● **TASK REQUIREMENTS**: Begin at the first line and end at the line containing "COL=scene.collection". Extract exactly those lines.

◇ ◇ ◇ ◇

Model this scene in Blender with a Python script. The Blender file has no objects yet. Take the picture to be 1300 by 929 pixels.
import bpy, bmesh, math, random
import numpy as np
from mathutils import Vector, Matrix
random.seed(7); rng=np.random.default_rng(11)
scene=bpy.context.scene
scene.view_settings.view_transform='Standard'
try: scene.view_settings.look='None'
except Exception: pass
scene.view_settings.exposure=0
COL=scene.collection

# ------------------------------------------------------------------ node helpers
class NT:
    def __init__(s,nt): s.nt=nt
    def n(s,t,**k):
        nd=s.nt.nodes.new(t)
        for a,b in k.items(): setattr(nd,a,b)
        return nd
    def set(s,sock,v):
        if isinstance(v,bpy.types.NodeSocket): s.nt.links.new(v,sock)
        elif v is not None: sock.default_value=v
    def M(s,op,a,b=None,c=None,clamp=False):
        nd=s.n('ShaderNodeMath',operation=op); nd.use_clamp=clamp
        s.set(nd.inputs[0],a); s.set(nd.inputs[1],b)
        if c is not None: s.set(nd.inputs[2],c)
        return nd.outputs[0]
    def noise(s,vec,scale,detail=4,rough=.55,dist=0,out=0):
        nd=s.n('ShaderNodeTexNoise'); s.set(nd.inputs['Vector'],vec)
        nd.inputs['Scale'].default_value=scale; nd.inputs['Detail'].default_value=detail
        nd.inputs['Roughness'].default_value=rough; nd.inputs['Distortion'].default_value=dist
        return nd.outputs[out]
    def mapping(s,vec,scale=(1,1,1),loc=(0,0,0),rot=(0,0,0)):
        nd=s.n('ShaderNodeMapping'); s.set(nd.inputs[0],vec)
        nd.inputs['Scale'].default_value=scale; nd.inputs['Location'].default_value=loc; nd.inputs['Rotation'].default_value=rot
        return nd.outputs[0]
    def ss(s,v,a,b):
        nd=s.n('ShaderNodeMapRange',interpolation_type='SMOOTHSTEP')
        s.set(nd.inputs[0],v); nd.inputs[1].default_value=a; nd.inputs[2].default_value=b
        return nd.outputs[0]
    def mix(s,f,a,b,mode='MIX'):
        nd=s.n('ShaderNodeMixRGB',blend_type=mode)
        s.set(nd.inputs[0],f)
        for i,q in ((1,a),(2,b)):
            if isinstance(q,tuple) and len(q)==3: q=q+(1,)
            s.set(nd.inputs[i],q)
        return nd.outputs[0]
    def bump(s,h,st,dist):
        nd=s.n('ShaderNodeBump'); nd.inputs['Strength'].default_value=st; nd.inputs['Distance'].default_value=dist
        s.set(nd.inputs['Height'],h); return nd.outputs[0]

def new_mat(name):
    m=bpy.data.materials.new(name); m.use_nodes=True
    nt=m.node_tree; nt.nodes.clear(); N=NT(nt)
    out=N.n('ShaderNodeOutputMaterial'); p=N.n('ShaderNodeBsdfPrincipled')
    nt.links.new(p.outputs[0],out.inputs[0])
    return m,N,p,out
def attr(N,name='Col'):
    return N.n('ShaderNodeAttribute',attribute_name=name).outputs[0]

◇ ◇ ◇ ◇

● **WRITTEN RESPONSE**:
Model this scene in Blender with a Python script. The Blender file has no objects yet. Take the picture to be 1300 by 929 pixels.
import bpy, bmesh, math, random
import numpy as np
from mathutils import Vector, Matrix
random.seed(7); rng=np.random.default_rng(11)
scene=bpy.context.scene
scene.view_settings.view_transform='Standard'
try: scene.view_settings.look='None'
except Exception: pass
scene.view_settings.exposure=0
COL=scene.collection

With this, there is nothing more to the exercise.